Yayla halkının önemli geçim kaynaklarından biri olan bu üretim, aynı zamanda bölgeye ekonomik bir canlılık kazandırmaktadır.
Yaylacılık Kültürü ve Sosyal Yaşam
Anzer Yaylası, yüzyıllardır süregelen geleneksel yaylacılık kültürünün canlı biçimde yaşandığı bir yerleşim alanıdır. İlkbahar sonlarında Ballıköy’den yaylaya çıkan halk, yaz boyunca burada kalarak küçükbaş hayvancılık, süt ürünleri üretimi ve arıcılık faaliyetleri yürütür.

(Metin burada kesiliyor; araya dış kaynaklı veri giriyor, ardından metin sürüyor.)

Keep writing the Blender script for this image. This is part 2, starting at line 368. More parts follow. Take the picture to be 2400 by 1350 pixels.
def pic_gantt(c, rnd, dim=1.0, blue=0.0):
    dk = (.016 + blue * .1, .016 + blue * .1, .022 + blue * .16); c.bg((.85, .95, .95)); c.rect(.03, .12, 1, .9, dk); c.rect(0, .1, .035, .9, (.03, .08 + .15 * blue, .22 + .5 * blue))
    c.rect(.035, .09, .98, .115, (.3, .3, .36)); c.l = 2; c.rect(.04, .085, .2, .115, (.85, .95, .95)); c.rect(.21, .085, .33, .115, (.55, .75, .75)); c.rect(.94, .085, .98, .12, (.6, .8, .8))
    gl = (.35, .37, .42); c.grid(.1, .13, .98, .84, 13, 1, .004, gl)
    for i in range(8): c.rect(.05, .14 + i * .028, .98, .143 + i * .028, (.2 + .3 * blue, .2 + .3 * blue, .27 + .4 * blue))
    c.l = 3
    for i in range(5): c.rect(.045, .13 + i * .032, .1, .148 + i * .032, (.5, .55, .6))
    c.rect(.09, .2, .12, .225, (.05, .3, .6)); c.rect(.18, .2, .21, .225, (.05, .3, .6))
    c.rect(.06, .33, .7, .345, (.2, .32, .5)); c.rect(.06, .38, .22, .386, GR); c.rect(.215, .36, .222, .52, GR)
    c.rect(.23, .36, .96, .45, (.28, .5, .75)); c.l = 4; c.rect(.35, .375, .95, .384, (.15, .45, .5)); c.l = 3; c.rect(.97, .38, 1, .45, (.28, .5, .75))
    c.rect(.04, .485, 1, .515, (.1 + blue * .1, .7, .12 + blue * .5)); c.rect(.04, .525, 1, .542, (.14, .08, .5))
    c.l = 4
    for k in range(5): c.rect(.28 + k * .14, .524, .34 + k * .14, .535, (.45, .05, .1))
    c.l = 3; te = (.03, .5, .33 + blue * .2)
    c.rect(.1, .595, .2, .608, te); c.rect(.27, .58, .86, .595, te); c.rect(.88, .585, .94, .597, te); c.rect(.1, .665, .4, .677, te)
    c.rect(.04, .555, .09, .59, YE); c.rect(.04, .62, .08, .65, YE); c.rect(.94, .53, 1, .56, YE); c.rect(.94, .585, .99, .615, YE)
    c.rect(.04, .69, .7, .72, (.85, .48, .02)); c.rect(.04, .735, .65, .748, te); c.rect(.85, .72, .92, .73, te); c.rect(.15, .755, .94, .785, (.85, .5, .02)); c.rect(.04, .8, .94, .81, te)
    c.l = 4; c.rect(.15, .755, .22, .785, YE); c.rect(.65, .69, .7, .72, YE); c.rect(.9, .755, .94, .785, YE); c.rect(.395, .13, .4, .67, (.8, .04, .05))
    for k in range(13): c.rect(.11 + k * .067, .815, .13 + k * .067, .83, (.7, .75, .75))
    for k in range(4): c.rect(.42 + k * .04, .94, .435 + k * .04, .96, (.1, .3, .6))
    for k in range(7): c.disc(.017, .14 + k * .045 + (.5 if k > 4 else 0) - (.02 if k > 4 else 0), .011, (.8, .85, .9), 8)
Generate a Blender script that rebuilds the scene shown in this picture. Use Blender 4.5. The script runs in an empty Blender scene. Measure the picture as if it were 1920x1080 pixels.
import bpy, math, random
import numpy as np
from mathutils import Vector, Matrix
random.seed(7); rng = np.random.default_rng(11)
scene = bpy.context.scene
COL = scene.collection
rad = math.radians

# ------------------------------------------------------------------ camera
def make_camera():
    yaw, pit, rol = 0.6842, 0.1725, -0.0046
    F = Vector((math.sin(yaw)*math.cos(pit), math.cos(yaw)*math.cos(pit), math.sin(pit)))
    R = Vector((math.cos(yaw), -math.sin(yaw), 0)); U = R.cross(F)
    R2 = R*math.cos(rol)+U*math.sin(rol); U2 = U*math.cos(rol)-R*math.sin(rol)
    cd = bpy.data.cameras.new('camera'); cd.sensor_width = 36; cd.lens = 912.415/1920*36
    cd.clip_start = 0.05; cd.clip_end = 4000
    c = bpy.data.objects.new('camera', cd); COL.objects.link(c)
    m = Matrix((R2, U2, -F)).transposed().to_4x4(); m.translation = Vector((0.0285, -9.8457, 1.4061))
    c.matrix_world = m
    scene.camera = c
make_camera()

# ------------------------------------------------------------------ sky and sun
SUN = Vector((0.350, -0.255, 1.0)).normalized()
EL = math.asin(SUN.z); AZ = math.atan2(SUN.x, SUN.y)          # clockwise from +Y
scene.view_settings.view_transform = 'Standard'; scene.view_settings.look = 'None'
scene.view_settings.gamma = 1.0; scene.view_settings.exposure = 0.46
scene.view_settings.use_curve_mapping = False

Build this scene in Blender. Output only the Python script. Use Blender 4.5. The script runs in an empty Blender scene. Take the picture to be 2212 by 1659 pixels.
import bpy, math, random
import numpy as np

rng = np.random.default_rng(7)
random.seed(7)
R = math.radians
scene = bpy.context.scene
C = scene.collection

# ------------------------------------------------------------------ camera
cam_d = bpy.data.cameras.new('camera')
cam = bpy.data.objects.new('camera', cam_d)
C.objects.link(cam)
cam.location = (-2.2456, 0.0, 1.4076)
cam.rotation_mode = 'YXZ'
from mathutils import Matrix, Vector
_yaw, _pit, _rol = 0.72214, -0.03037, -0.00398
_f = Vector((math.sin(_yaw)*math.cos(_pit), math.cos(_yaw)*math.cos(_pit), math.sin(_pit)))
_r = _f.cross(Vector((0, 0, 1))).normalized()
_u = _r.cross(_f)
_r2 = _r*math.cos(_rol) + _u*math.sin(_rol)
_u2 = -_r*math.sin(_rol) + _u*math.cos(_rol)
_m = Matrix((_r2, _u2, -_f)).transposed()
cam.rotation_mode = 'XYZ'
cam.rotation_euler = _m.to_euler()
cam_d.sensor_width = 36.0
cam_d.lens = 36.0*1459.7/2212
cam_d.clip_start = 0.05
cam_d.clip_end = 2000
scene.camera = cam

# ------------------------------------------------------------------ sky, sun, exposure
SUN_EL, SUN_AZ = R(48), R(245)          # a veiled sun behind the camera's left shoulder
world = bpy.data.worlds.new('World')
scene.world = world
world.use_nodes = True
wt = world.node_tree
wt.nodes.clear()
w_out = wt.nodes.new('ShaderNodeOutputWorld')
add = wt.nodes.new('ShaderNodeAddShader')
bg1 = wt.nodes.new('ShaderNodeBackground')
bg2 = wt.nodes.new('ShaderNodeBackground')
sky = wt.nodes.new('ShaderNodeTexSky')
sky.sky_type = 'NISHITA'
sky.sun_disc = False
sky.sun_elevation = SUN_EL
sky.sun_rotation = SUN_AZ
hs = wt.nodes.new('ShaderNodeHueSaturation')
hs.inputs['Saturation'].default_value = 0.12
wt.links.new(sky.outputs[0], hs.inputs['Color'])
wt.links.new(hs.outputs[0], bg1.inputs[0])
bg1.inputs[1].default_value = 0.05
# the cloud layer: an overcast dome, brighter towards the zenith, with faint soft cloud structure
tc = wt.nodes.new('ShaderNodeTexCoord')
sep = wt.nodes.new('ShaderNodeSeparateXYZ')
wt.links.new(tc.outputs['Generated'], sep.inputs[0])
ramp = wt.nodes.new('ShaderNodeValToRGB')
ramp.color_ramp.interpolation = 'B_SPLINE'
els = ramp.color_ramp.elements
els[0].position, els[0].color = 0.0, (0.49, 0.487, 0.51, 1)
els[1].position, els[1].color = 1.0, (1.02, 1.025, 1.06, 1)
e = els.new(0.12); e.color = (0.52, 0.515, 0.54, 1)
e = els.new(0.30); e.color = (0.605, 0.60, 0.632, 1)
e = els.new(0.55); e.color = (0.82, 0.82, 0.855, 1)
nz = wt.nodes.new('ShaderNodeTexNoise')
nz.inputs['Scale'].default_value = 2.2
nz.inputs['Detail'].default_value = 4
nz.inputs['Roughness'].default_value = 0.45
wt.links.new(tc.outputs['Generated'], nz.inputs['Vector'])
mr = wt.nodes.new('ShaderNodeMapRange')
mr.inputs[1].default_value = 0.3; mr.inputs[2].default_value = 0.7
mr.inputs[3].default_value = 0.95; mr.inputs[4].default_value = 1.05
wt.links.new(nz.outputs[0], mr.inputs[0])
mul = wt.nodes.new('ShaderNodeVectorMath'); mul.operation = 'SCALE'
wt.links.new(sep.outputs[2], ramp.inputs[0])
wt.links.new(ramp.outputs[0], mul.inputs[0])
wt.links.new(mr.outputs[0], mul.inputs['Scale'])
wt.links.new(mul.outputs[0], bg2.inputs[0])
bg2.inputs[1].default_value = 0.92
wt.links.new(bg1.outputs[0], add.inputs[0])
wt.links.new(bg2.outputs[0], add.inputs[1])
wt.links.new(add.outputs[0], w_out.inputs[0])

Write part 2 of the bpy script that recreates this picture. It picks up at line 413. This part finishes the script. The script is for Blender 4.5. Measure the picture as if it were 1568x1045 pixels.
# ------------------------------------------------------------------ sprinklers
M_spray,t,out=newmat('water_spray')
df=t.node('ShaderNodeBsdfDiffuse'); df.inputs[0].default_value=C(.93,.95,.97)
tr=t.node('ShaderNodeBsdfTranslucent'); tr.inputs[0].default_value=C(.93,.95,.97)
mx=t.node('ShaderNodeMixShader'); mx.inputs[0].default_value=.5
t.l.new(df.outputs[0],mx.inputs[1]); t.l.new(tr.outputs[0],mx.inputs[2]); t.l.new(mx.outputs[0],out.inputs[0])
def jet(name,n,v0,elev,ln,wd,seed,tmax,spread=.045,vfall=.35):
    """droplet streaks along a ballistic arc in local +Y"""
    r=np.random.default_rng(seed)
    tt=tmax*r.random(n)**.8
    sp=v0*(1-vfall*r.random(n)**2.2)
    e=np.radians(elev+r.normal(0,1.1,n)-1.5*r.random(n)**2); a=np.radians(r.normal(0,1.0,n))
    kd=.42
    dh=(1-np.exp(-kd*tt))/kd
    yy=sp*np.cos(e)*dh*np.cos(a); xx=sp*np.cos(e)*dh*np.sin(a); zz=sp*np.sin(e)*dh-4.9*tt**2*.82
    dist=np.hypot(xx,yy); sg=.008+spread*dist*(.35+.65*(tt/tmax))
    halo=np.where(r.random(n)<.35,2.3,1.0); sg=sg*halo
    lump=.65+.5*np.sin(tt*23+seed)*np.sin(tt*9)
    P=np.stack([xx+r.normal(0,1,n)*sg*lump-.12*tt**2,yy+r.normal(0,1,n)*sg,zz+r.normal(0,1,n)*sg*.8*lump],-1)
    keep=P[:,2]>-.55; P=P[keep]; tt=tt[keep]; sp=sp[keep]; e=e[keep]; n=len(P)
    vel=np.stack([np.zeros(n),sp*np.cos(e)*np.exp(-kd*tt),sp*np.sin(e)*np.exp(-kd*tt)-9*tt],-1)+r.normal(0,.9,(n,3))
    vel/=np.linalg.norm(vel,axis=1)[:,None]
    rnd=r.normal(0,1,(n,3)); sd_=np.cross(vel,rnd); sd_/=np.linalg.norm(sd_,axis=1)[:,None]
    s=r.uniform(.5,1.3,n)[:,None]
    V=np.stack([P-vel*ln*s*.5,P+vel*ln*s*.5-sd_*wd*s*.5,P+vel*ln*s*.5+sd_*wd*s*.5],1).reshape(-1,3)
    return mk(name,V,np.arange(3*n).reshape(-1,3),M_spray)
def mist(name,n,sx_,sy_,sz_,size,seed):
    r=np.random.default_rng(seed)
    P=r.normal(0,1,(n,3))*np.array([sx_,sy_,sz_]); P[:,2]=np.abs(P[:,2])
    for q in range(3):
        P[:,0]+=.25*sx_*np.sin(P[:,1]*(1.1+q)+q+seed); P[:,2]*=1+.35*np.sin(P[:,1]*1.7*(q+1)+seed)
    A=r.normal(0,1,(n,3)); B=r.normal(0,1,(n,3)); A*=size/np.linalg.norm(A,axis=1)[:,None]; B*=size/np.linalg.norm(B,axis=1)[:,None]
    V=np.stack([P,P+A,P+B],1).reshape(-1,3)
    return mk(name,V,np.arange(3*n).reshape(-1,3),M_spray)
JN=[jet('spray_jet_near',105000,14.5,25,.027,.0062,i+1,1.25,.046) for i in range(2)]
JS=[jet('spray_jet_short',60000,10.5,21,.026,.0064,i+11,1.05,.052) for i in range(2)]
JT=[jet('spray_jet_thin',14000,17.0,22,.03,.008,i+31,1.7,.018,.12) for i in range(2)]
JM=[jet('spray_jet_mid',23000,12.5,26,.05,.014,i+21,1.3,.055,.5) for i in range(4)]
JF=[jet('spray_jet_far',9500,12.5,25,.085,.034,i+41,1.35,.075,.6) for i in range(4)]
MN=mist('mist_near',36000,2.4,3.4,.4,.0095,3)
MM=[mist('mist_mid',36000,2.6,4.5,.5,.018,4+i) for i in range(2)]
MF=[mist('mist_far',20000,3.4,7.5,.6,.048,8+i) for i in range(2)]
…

Yayla mimarisi taş temel üzerine inşa edilmiş ahşap yapılardan oluşur. Konutlar genellikle geçici konaklamaya uygun biçimde düzenlenmiştir. Yaz aylarında yaylada sosyal yaşam canlanmakta, geleneksel bayramlaşmalar, imece usulü yardımlaşmalar ve küçük çaplı şenlikler düzenlenmektedir.

Anzer Yaylası Fotoğrafı (Kackar)
Turizm Potansiyeli ve Ekoturizm
Anzer Yaylası, hem doğa turizmi hem de sağlık turizmi açısından önemli bir potansiyele sahiptir. Yüksek rakım, temiz hava, sessiz çevre ve endemik bitkiler, özellikle doğa yürüyüşleri, botanik turları ve fotoğrafçılık için uygun bir ortam sunar.
Ziyaretçiler, yaylada kamp kurabilmekte veya Ballıköy’de konaklayabilmektedir. Günübirlik turların yanı sıra, son yıllarda yaylaya olan ilgi nedeniyle butik konaklama tesisleri kurulmaya başlanmıştır. Ancak doğaya zarar vermeyecek sürdürülebilir turizm anlayışının benimsenmesi önem arz etmektedir.
Ulaşım ve Altyapı Durumu
Anzer Yaylası’na ulaşım, Rize il merkezinden İkizdere ilçesi üzerinden Ballıköy yolu ile sağlanmaktadır. Ballıköy’den yaylaya çıkan yol, yaz aylarında özel araçlar veya minibüslerle ulaşılabilir durumdadır. Yolun bir kısmı asfalt, son bölümleri ise stabilize ya da toprak yoldur.
Yaylada elektrik altyapısı kısmen bulunmaktadır; internet erişimi ise zayıftır. Telefon sinyali yaylanın bazı kesimlerinde alınabilir. Yayla, doğallığını koruduğu için altyapı açısından sınırlı imkânlara sahiptir.
Koruma ve Sürdürülebilirlik
Anzer Yaylası’nın biyolojik çeşitliliği ve özel bal üretimi nedeniyle korunması büyük önem taşımaktadır. Bölge, 1995 yılında "Doğal SİT Alanı" ilan edilmiştir. Yaylanın flora yapısının bozulmaması için kontrollü yapılaşma, sınırlı tarım ve kısıtlı ziyaretçi kapasitesi ilkeleri gözetilmelidir.
Yaylada arıcılık faaliyetleri kooperatif denetiminde yürütülmekte ve bilimsel analizlere dayalı üretim modeli uygulanmaktadır. Bu sayede, hem ekolojik denge hem de ekonomik sürdürülebilirlik sağlanmaya çalışılmaktadır.